Please redo the question correcting errors pointed out. I had some doubts about what you did, but it was buried under first two errors and I didn't want to spent too much time trying to guess the what of a what.

[gilbert]

There it is Borek... or should i call you..  Mr pH.   Please, enlight me with your wissdom.. I really appreciate your help.. Sorry for the long time away, the weekend was on the middle of all this, but as always, Monday has arrived on shcedule..
 
This is the problem that i have corrected.  The problem, as you see it, has all the corrections included.

Procedures about solving this problem is what troubles me.   I see a pattern on this type of problems that i'm having difficulty with.  The book only gives one example but the  actual work has a lot of variables.  If i'm able to understand the procedures to solve this problem - than, i'll be able to solve a bunch of this tritrations 

I'll say that again...  Please help with procedures. 

Problem #2 is like this..

C₆H₅COOH is used for standarization of solution of bases.  A 1.922g sample of acids reacts with 29.47 ml of an NaOH sol.  WHat is the molarity of the base solution??

                                        C₆H₅COOH + NaOH = C₆H₅COONa + H2O             
i tried to answer it in this way..

mol of NaOH ? = 1.922g C₆H₅COOH  x  1 mol C₆H₅COOH  x    1 mol NaOH        =0.01575 mol NaOH
                                                            122 g C₆H₅COOH      1mol C₆H₅COOH


                           
mol of NaOH ? =  0.02947 L NaOH  x  0.01575 mol NaOH    =   0.0004567 mol NaOH
                                                        1L NaOH


          Is this 2nd calculation correct???

          Did i do a wrong step??

[Borek]

Is this 2nd calculation correct???

No.

To say the truth I have no idea what you did and why. Dimensional analysis is not my method of choice, especially when there are more obvious (at least for me) ways of doing such things.

You know amount of the base, you know its volume - why not use definition of molar concentration?

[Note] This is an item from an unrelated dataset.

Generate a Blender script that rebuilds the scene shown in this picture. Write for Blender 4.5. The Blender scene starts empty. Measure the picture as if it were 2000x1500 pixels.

http://www.chembuddy.com/?left=concentration&right=molarity

[gilbert]

I will like to go the way you are suggesting but i'm to deep into this method.  (not to mention that i need to show the work done when giving an answer in the test.  For my proffessor, this is the method of choice and, weather i like it or not, mine too.)  I'm afraid i'll get more confuse if i try to learn a different method.   

I was just trying to find the moles of NaOH...   That's all..    Thanks any way.

[Borek]

But you already know number of mole of NaOH - now you have to calculate concentration.

Looks like your conversion factor for DA should be just 1/volume of NaOH solution, no idea if such things are used.

You have given value: 0.01575 mol NaOH and you are looking for unknown - which is concentration.

Looking at units:

mole NaOH   ->       mole NaOH/L

so conversion factor must have unit of 1/L.

[gilbert]

Are you saying that concentration = molarity  ?
ok..  I think i'm posting the wrong question then..
i'm asking for # of moles instead of molarity .  which is concentration.  right??
I already have the # of moles, so, in order to find "molarity" (concentration) i need to divide

0.01575 mol.NaOH  by 0.02947L NaOH ?  is that right? or is it getting worst?
 

[Borek]

Are you saying that concentration = molarity  ?

Yes.

i'm asking for # of moles instead of molarity .  which is concentration.  right??
I already have the # of moles, so, in order to find "molarity" (concentration) i need to divide

0.01575 mol. NaOH  by 0.02947L NaOH?  is that right? or is it getting worst?

That's correct.

C = n/V

n = 0.01575 mole
V = 0.02947 L

[gilbert]

Call it lack of experience...  Also lack of knowledge... Can you see the mess i was doing for not being familiar with the vocabulary?   Molarity... not the same as # of moles

[Borek]

Browse my lectures (I have already posted a link), they may straighten out some things for you.